**Short exercise:**
Filter these entries so that only lines with the word "scene" remain.

· · · · ·

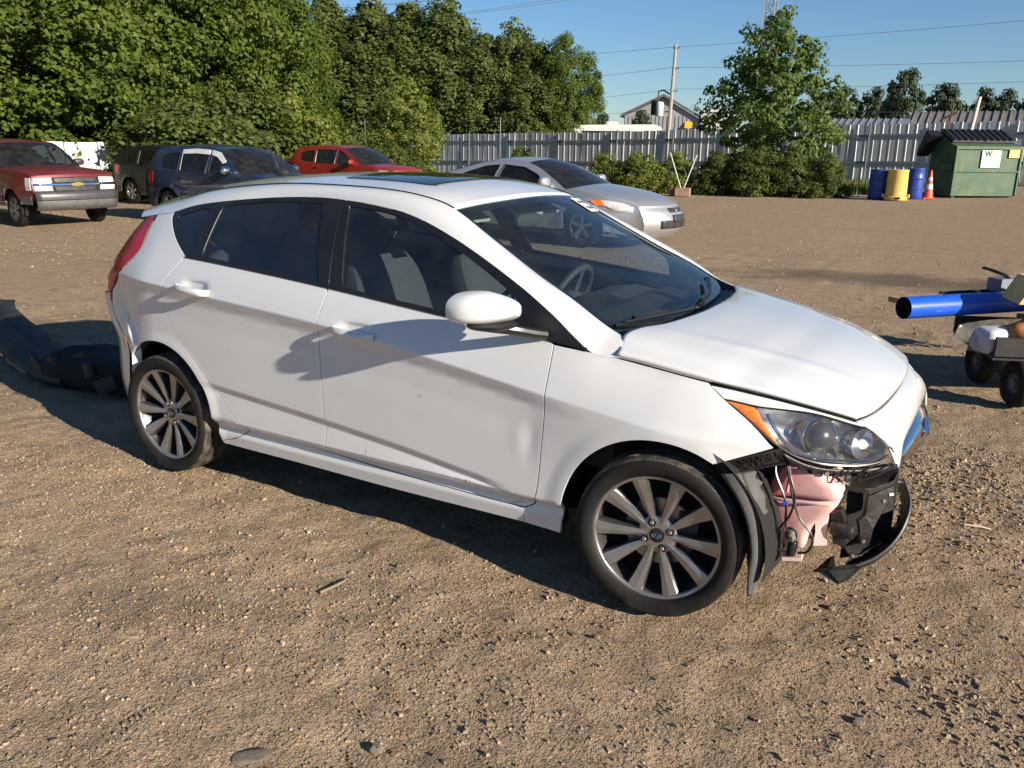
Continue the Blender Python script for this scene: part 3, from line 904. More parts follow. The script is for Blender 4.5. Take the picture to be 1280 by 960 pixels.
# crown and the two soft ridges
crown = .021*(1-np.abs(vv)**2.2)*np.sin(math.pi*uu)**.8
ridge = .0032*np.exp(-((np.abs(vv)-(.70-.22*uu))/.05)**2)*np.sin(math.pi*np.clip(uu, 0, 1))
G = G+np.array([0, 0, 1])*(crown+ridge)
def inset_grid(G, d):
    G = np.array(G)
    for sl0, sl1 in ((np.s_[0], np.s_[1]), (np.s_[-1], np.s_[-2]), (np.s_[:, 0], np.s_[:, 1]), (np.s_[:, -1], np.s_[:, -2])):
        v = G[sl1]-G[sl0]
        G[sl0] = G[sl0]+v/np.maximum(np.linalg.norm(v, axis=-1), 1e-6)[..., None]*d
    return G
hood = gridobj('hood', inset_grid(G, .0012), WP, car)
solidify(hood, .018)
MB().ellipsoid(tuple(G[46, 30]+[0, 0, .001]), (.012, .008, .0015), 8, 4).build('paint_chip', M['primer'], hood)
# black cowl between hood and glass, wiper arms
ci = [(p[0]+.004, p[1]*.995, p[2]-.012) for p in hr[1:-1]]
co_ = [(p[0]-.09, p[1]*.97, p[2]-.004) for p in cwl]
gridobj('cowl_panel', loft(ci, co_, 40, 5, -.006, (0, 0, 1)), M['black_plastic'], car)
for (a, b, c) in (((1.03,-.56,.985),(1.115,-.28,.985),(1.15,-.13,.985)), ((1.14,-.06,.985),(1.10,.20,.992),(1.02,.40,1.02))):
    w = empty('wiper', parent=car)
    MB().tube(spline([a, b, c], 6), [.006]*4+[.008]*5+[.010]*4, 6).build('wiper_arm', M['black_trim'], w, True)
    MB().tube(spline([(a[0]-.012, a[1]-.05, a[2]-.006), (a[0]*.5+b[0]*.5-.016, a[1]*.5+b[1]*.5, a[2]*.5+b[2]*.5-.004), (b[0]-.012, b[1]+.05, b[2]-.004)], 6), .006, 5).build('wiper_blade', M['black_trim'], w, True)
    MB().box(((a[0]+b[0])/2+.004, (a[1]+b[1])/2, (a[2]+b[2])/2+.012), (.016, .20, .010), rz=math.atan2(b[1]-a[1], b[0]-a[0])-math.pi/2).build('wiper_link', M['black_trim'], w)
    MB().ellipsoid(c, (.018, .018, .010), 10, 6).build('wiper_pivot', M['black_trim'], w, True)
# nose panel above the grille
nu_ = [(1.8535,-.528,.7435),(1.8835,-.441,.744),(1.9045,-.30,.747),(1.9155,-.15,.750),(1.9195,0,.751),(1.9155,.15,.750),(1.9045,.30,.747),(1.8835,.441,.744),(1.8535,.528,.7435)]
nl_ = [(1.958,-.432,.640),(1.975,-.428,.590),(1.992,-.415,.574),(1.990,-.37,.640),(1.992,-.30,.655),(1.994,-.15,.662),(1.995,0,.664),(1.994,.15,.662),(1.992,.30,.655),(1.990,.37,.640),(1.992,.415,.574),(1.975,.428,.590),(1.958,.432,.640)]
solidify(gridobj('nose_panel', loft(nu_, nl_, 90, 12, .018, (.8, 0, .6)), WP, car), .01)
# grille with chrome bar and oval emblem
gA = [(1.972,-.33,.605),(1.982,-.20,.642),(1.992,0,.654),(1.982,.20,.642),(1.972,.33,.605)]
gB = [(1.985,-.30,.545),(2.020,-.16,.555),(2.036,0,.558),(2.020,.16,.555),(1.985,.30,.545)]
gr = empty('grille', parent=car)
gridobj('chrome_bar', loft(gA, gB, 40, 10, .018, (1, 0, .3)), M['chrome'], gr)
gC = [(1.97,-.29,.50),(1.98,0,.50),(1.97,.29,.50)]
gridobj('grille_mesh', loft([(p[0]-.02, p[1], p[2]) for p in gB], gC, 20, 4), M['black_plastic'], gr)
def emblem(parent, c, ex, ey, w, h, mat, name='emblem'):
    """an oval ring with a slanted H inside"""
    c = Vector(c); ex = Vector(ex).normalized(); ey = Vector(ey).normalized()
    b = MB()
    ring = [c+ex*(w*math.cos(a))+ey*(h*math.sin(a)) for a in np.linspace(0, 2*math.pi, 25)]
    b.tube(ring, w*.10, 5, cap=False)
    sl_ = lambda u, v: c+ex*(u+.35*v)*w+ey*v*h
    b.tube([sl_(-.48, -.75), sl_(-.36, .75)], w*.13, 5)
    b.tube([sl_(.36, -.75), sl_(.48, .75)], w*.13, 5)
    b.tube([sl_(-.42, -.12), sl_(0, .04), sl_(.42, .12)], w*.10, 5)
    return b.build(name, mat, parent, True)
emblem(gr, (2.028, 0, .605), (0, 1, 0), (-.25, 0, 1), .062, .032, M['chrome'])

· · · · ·

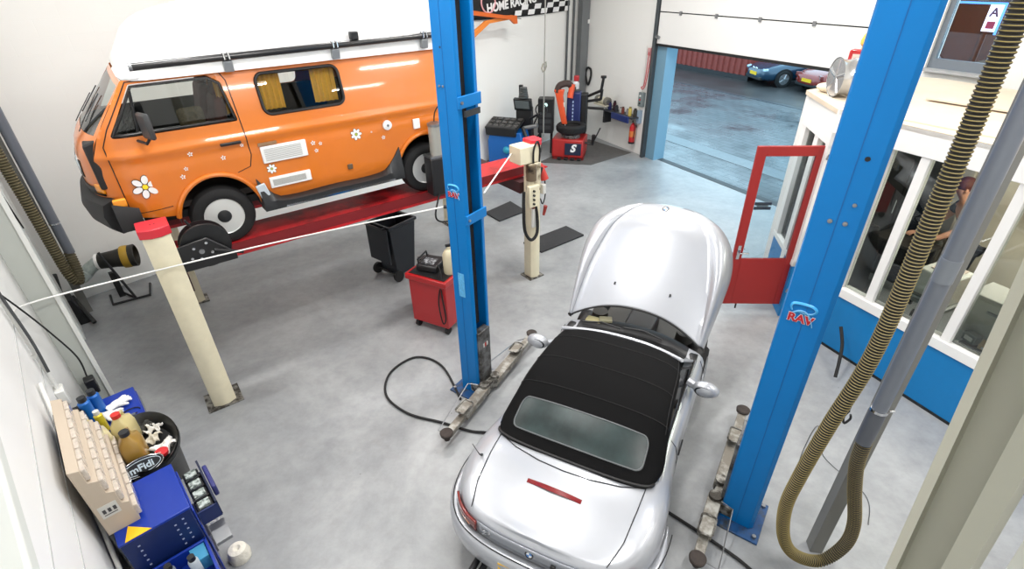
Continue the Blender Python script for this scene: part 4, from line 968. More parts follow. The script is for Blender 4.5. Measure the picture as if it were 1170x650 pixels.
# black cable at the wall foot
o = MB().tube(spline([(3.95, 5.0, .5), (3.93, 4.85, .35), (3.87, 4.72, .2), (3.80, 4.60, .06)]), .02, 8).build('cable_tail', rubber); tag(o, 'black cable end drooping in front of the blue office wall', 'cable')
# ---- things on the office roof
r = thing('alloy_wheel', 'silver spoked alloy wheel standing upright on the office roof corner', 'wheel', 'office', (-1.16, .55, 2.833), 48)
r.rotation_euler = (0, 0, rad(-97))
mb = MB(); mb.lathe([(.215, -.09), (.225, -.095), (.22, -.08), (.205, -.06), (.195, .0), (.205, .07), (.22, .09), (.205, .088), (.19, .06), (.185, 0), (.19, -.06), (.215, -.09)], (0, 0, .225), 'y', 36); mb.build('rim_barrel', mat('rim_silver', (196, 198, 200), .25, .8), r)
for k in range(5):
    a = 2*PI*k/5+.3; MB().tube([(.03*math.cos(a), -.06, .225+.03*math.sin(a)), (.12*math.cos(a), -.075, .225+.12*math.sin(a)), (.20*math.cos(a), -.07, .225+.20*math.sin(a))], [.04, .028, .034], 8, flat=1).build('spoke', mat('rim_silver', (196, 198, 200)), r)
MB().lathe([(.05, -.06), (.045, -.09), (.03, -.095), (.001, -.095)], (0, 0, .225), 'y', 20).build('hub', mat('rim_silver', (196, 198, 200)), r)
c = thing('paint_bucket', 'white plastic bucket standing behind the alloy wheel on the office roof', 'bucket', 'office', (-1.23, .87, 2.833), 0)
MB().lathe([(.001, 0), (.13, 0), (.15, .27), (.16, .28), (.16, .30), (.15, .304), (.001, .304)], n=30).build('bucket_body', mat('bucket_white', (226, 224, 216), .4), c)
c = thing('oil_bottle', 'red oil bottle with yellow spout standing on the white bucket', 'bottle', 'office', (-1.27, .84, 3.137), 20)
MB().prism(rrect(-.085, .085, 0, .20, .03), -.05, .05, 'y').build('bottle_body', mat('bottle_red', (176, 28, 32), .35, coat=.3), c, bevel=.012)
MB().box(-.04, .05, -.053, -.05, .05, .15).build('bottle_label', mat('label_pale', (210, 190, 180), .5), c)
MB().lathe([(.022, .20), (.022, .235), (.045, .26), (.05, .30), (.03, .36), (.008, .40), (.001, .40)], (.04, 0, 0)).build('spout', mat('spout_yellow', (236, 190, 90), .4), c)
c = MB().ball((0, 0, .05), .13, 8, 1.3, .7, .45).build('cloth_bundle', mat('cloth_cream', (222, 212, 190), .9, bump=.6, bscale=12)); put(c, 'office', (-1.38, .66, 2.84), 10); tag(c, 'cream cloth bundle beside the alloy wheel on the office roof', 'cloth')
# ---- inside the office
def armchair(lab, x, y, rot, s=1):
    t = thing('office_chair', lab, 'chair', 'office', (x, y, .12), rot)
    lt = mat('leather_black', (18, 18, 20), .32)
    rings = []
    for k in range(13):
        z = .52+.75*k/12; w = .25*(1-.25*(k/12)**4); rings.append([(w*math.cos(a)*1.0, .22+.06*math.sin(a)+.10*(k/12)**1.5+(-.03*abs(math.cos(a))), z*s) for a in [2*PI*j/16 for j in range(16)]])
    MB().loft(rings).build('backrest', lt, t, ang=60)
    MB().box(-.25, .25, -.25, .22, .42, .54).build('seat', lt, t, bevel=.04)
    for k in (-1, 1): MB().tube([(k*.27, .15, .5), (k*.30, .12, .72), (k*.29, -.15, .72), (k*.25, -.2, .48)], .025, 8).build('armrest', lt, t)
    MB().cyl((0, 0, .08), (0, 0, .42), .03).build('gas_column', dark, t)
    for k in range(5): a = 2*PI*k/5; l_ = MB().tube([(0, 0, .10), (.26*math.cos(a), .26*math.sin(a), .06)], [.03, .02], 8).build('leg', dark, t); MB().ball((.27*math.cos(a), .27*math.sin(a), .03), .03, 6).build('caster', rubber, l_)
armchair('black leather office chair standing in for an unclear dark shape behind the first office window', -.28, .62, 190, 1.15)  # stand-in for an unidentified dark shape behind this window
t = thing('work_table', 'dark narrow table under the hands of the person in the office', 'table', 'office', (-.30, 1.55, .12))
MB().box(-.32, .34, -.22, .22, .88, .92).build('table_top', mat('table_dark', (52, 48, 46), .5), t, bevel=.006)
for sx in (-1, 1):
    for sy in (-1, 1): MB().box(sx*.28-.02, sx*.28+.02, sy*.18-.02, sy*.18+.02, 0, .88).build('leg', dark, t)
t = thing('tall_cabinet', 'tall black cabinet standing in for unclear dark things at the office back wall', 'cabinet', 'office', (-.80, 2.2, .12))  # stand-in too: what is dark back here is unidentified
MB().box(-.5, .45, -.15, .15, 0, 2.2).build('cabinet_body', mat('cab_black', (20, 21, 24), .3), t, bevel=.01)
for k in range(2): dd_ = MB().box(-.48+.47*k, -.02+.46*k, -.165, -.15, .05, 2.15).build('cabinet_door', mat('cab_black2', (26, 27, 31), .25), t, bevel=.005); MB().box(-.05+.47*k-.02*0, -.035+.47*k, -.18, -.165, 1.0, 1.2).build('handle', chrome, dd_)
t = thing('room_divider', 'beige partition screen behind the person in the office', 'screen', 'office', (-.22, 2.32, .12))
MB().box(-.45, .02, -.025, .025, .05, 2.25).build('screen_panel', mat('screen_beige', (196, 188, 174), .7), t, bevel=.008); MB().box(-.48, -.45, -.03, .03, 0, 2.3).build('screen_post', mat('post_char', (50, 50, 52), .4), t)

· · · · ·

**Full solution:**
Continue the Blender Python script for this scene: part 3, from line 904. More parts follow. The script is for Blender 4.5. Take the picture to be 1280 by 960 pixels.
Continue the Blender Python script for this scene: part 4, from line 968. More parts follow. The script is for Blender 4.5. Measure the picture as if it were 1170x650 pixels.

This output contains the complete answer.